In early 1964, a book edition of the poem was published by George Braziller Inc. of New York with drawings by Ben Shahn, the distinguished painter, graphic artist, and photographer. In a short introduction, Shahn writes that he found the poem “extraordinarily moving.” He adds “It was right in every way; it was modest and unrhetorical. It examined soberly and sensitively just this event in its every detail. Its images were the images of those days, no others. In so sharply scrutinizing his own feelings, the poet has discovered with an uncanny exactness all our feelings. His words have created a certain monument, not pretentious, but real, and shared. When I read the poem, I wanted it preserved, read, not lost in the pages of last week’s magazine. I turned it into a book, accompanied by the images that it invokes for me.”
The book has a total of twenty-nine pages, twenty-two pages devoted to both text of the poem and illustrations on the left side pages. Only one page is in color—the final illustration of a man standing in a field. The book was lettered and illustrated by Shahn and was printed at The Meriden Gravure Company in Meriden, Connecticut. The books were bound by Haddon Craftsmen, Inc. of Scranton, Pennsylvania. In addition to the poem’s virtues, the book is an interesting example of Shahn’s style and a cultural artifact of the early 1960s in America.
Shahn’s work would be used again for one of Berry’s books. Shahn’s “Sunday Painting” (1938) is featured on the cover of Berry’s A Timbered Choir: The Sabbath Poems 1979-1997 (1998).
While the idea for a stand alone book edition of the poem seems to have been Shahn’s idea, 1964 was also the year in which Berry published his first collection of poetry: The Broken Ground. Many distinguished volumes have followed.
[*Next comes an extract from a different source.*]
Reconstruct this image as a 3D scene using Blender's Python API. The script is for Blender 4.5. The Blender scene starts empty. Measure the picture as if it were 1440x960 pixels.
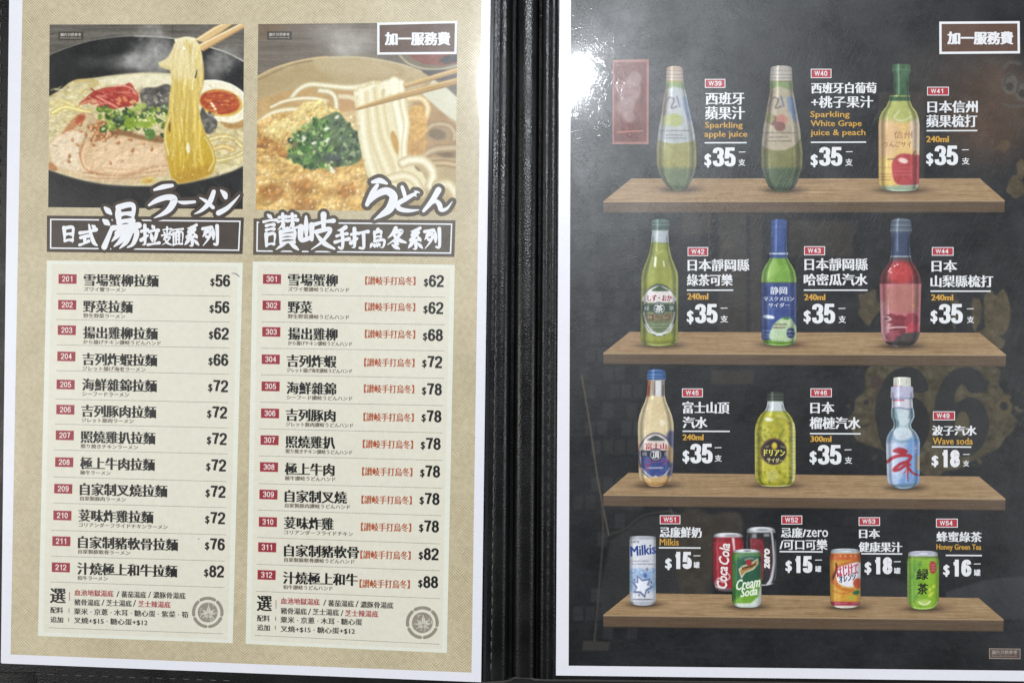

Here is the poem in its entirety. This is how it appeared in the pages of The Nation, except for the fact that any line after the first was tabbed over about five spaces. I tried to do it in WordPress, but the lines jumped back to the margin.
We know the winter earth upon the body of the young
President, and the early dark falling:
we know the veins grown quiet in his temples and
wrists, and his hands and eyes grown quiet;
we know his name written in the black capitals
of his death, and the mourners standing in the
rain, and the leaves falling;
we know his death’s horses and drums; the roses, bells,
candles, crosses; the faces hidden in veils;
we know the children who begin the youth of loss
greater than they can dream now;
we know the night long coming of faces into the candle-
light before his coffin, and their passing;
we know the mouth of the grave waiting, the bugle and
rifles, the mourners turning away;
we know the young dead body carried in the earth into
the first deep night of its absence;
we know our streets and days slowly opening into the
time he is not alive, filling with our footsteps and
voices;
we know ourselves, the bearers of the light of the earth
he is given to, and the light of all his lost
days;
we know the long approach of summers towards the
healed ground where he will be waiting, no longer the
keeper of what he was.
—Wendell Berry
Patrick Kerin
Sources:
November Twenty Six Nineteen Hundred Sixty Three. Wendell Berry. Illustrations by Ben Shahn. George Braziller Inc., New York, 1964.
Wendell Berry. Andrew J. Angyal. Twayne Publishers. Connecticut, 1995.
Thanks very much for this reflection and a reminder of this fine poem … one goof, however: WB, born in 1934, is “only” 80.
Thanks, Tom! And how right you are–I have no idea how that happened–which probably proves that I was wise to major in English and not in math. Thanks again, and I will fix that.
And Tom, many, many thanks for posting this on your Wendell Berry website. Your site is a great resource. Much appreciated.